7 days ago

Suryansh Rishit • 0

Mysuru

Problem -2 

Approach / Logic

• Use recursive dynamic programming with memoization.

• Define a function solve(i) that returns the minimum cost to reach the last index starting from index i.

• Use a dp[] array to store the results for each index to avoid redundant calculations.

• At each index i, check all valid jumps (1 to 3 steps ahead), and take the minimum cost path.

Step-by-step Logic:

1. If i == n - 1, return 0 (we are already at the last index).

2. If dp[i] is already computed (≠ -1), return it.

3. Otherwise:

   • Try jumps of size 1, 2, and 3 (if i + jump < n)

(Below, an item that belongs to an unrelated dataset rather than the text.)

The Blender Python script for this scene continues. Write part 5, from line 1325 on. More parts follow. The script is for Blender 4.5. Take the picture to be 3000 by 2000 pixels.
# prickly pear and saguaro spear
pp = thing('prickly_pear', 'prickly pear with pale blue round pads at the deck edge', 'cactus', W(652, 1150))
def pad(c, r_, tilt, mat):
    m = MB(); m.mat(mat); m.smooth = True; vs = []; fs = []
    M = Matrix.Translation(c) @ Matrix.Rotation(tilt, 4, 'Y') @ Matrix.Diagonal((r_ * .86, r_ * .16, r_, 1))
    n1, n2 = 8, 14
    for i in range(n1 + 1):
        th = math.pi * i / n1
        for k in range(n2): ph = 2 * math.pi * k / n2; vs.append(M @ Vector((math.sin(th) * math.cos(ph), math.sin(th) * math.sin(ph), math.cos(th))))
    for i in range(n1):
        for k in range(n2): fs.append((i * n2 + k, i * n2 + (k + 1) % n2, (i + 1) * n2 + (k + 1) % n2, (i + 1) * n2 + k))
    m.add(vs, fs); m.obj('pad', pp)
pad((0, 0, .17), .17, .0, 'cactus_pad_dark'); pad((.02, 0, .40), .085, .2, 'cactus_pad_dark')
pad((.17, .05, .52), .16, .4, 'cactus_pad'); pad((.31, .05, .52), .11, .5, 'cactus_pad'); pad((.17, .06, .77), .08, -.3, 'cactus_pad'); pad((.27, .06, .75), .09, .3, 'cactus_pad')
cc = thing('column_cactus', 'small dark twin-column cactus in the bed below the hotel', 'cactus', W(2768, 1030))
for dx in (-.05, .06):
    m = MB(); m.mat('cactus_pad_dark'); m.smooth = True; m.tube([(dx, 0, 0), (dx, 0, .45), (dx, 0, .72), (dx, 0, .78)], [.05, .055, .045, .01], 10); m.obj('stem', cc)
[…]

   • For each valid jump, compute abs(arr[i] - arr[i + jump]) + solve(i + jump)

   • Take the minimum of these options

4. Store the result in dp[i] and return it.

Code:

#include<bits/stdc++.h>

using namespace std;

int solve(int i,vector<int> &arr,vector<int> &dp){
    int n = arr.size();
    if (i == n-1) return 0;
    int ans = INT_MAX;
    if (dp[i] != -1) return dp[i];
    if (i+1 < n){
        ans = min(ans,abs(arr[i]-arr[i+1])+solve(i+1,arr,dp));
    }
    if (i+2 < n){
        ans = min(ans,abs(arr[i]-arr[i+2])+solve(i+2,arr,dp));
    }
    if (i+3 < n){
        ans = min(ans,abs(arr[i]-arr[i+3])+solve(i+3,arr,dp));
    }
    return dp[i] = ans;

}

int main(){

    int n ;
    cin >> n;
    vector<int> arr(n);
    for(int i = 0 ; i < n;i++) cin >> arr[i];
    vector<int> dp(n,-1);
    cout << solve(0,arr,dp);


}

Time and Space Complexity

Time Complexity: O(n)

• Each index is visited only once and has at most 3 recursive calls.

• Memoization ensures that we don’t recompute values for the same index.

Space Complexity: O(n)

• dp[] takes O(n) space.

• Recursion stack in the worst case is O(n).